February 8, 2007

Mead

And the man behind the brand is...
D.E. Mead

Like many young men of his time D.E. Mead grew up hungering for the west. He left Cooperstown, New York at the age of 21, riding toward the sun. Mead discovered a tiny, growing town called Dayton in Ohio and stayed on as a bookkeeper in a hardware store. By 1846 Mead was a partner in the venture.

Shortly thereafter the Dayton Hydraulic Company tapped the power of the Miami River bringing industry to Dayton. Mead invested promptly in the company and became a financial partner in Ellis, Chaflin & Company, a paper-making concern.

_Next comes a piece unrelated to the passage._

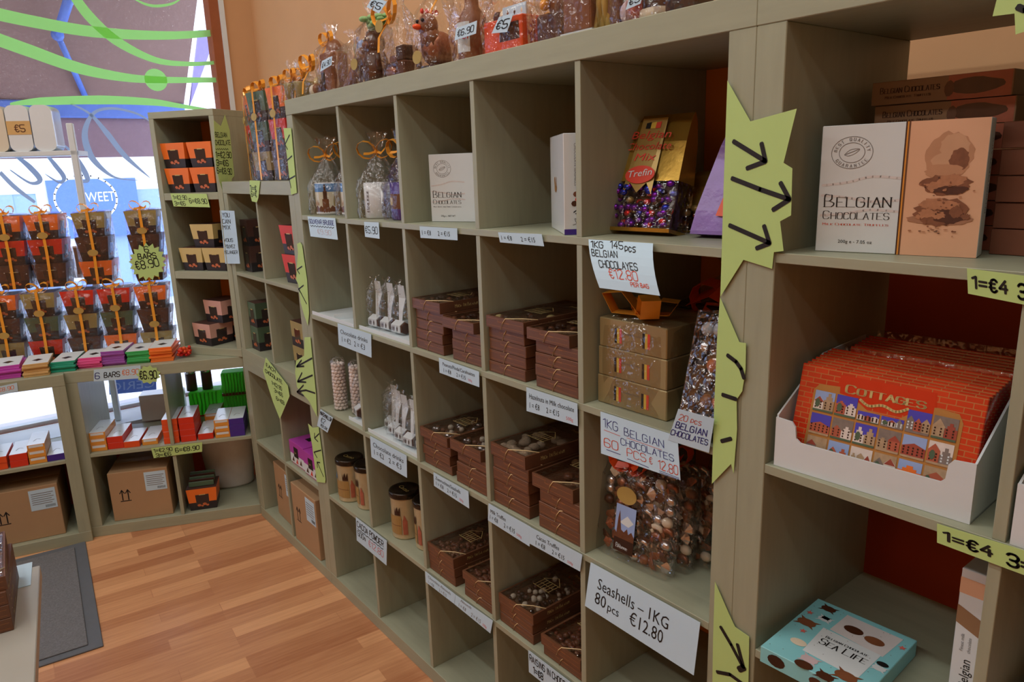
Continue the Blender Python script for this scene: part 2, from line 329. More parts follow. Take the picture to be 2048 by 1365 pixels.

Over the years Mead made his name the most prominent in Dayton. When he died in 1891 he was president of a bank, an insurance company and the power company that had started Dayton’s wheels turning. But most of his later years were spent nursing along the paper business, known as the Mead Paper Company since 1881.

Each sheet of paper was a point of personal pride with Mead, generating steady profits. The year before he died he was able to buy another paper mill. But like many businesses the following generation was not a passionate as the founders. Mead’s son let the mills run down; by 1904 they were in the hands of bankers. Fortunately for the Mead Paper Company George Mead, the founder’s grandson, and reshaped the business into a powerful going concern.